When observing Baker v. Hand On Originials, I agree with a portion of the court’s decision, while dissenting on the issue related to the required diversity training. Private business practices are extremely different than an employee or organization within the public system. As a private business, owners must adhere to anti-discriminatory laws set by the legislature within each state and the federal government. Freedom of exercise within the sphere of private business is hard to define in many cases, and the court has struggled in the past with defining the gray space on the issue. The wedding cake case outlines lower court opinions on the issue, and I believe the precedent should be followed in this case. Although individual choice and expression of faith is important, the creation of anti-discriminatory laws were meant to be followed no matter the owner’s religious beliefs. In every single case, whether it has to do with wedding cakes, T-shirts, or any other consumer product, anti-discriminatory laws must be followed and practiced by all businesses, no matter the denomination of the business leaders.

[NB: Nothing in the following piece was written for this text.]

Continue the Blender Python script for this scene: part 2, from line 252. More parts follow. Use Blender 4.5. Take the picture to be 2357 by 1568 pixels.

In the case of the diversity training, the county commission’s requirement for the business owner to attend intensive training due to his violation is unconstitutional and violates the owner’s rights. The business itself and its treatment of customers must not adhere to personal beliefs, but punishment through training may attempt to subdue the owner’s religious rights. Some may argue that this government program would favor non-denominational over religious individuals, therefore hindering religion in its entirety. Although the owner must follow the laws guiding his business, he holds the right to disagree with the practices of his consumers and what he produces for them. Forcing him to attend hours of diversity training claiming that his personal beliefs are not to be accepted, even within his own personal sphere of influence, encroaches upon his religious rights and is therefore unconstitutional.

              

3 comments:

TJ C said...

I agree with Nate in this case. This opposition of ideas is what creates the slippery slope that we talk about in class. On the one hand, I am sympathetic to the store owner because it denies him of his free exercise of religion. On the other hand, there are antidiscrimination laws put in place to protect LGBTQ members. In the battle of antidiscrimination vs. free practice, it seems that antidiscrimination is winning. This outcome is the most logical outcome. If you let a store owner discriminate on the basis that it inhibits his free practice of religion, then the store owner can discriminate anyone on any basis. We talked about how people can have specific beliefs even within a particular sect of a religon. Say a store owner denied service to a woman or a person of another religion because it went against their religious beliefs, this case would provide a common precedent for it to uphold in court.

Sarah M. said...

I find it hard to take a stance on these antidiscrimination cases because of the precedents that are already in place. Based on Jacob's post, I supported the free exercise of the owners because of the precedent set by Masterpiece Cakeshop v. Colorado Civil Rights Commission (2018) that the state unconstitutionally practices religious hostility when it forces the owners to go against their religious beliefs. On the other hand, Nate makes good use of the precedent from the Sweetcakes case, and I like his inclusion of the idea that the fine is assigned to the business rather than the business in order to claim that free exercise is not being violated. I also disagree with the diversity training because I do find that it coerces the owner to go against his own personal beliefs.

Ben R said...

I too believe this case is difficult to take a definitive stance on because of past similar cases being decided in both directions. Part of me wants to side with the owner of the business as he is exercising his free exercise rights, but the other part of me wants the man being turned down business because he is gay to have justice as well. Because similar cases in the past have sided with both sides, this kind of case is difficult to determine in court. I also do agree that the court should not have the right to make the owner of the business take diversity training because that seems like coercion and an infringement of his rights.